- [TASK DESCRIPTION]:
Look through the data for the string "scene". Copy every line where it is found.

- [SUPPLIED MATERIAL]:
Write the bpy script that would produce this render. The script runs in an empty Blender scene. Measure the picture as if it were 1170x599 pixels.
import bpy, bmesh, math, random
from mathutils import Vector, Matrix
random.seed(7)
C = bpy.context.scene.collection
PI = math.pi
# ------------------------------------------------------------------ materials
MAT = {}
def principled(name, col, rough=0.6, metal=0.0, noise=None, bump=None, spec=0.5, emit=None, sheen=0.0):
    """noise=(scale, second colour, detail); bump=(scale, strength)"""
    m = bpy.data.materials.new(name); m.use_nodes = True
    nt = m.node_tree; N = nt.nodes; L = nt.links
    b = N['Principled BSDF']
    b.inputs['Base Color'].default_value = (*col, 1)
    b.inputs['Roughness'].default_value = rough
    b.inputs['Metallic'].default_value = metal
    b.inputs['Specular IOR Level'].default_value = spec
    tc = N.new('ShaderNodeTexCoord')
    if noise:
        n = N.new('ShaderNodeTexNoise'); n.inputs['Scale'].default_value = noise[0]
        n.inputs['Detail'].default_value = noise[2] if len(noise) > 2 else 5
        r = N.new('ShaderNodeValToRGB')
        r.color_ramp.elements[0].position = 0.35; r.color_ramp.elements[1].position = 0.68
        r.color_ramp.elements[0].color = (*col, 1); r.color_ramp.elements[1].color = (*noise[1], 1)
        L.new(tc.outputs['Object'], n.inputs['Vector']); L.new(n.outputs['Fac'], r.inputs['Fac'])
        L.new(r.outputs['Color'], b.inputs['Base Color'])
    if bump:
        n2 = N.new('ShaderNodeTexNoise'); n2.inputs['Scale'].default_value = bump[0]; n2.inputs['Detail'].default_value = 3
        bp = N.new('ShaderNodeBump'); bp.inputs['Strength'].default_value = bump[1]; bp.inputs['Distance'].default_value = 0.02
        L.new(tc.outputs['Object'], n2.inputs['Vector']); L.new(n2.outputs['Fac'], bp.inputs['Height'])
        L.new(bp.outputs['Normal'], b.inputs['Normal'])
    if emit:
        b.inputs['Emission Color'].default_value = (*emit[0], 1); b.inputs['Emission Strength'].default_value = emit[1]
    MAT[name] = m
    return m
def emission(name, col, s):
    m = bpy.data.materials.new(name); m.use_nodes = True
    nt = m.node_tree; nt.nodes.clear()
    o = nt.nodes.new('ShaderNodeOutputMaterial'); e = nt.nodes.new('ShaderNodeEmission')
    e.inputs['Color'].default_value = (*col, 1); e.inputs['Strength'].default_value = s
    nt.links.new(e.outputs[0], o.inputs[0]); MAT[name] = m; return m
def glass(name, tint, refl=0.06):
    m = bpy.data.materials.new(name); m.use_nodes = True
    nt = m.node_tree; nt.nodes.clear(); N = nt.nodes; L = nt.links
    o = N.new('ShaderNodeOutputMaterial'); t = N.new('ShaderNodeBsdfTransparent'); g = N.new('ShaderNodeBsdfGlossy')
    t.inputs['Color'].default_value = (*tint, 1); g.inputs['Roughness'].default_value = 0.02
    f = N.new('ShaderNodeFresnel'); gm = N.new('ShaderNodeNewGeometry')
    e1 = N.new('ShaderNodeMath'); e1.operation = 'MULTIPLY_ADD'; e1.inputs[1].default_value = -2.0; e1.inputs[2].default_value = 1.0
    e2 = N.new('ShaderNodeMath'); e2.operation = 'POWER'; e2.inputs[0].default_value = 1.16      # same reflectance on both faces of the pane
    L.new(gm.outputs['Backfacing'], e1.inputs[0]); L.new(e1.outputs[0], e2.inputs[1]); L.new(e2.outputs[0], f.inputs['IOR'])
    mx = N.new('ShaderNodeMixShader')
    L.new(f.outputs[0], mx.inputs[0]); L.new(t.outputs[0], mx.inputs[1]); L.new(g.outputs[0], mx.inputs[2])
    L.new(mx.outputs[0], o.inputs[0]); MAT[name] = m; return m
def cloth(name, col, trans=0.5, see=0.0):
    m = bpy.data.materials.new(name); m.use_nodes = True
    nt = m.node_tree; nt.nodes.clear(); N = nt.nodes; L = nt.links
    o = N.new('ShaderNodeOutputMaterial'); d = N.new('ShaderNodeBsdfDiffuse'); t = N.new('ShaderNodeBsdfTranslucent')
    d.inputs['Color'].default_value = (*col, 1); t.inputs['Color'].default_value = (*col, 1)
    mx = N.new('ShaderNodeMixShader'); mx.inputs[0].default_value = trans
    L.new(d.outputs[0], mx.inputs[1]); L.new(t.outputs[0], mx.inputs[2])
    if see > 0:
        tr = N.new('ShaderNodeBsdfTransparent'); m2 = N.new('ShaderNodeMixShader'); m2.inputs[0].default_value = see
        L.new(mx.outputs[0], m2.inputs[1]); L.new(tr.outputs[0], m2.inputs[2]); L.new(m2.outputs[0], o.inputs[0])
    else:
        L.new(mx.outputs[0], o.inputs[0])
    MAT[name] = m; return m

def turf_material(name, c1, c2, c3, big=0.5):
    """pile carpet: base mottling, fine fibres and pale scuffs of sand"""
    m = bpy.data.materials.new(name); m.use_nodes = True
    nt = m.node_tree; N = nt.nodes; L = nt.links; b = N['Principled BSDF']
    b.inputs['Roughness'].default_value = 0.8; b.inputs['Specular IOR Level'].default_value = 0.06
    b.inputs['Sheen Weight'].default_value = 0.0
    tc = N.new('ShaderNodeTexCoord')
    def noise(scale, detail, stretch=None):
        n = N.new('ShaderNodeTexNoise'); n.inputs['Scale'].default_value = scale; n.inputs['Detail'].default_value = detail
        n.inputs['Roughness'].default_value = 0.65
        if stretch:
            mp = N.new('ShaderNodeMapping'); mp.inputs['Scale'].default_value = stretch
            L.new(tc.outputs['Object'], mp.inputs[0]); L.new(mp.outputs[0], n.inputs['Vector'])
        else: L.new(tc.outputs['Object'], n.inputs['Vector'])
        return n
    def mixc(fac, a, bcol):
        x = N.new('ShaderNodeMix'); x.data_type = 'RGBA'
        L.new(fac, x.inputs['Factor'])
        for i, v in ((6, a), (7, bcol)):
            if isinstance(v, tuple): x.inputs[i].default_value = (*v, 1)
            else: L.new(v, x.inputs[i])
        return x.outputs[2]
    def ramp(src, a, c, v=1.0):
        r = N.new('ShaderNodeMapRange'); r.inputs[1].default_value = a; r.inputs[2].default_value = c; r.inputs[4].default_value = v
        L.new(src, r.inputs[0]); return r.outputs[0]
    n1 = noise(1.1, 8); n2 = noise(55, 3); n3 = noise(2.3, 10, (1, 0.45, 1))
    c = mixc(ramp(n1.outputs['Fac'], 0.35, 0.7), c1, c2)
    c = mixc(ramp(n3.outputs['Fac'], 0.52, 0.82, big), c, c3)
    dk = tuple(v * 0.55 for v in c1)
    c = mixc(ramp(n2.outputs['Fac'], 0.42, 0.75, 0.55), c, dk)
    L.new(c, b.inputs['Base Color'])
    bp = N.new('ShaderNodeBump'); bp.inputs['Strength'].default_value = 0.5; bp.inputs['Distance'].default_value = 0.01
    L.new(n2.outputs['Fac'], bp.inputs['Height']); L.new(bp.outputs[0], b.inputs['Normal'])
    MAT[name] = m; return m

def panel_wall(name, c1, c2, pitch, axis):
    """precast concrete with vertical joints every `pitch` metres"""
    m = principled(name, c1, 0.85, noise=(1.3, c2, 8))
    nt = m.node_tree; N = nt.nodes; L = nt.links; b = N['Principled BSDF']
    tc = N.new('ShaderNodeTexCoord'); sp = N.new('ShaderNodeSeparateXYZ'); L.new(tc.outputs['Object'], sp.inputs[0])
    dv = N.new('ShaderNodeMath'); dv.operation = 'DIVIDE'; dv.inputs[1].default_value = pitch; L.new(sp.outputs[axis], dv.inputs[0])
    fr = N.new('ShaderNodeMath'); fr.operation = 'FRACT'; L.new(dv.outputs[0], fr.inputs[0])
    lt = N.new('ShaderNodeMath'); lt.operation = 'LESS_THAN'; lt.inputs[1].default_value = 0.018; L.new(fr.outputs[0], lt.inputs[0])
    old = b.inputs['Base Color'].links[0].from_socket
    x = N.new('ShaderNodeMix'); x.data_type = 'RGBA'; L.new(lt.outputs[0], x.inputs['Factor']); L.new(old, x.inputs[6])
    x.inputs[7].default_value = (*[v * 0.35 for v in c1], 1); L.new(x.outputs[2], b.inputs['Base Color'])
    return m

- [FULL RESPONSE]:
Write the bpy script that would produce this render. The script runs in an empty Blender scene. Measure the picture as if it were 1170x599 pixels.
C = bpy.context.scene.collection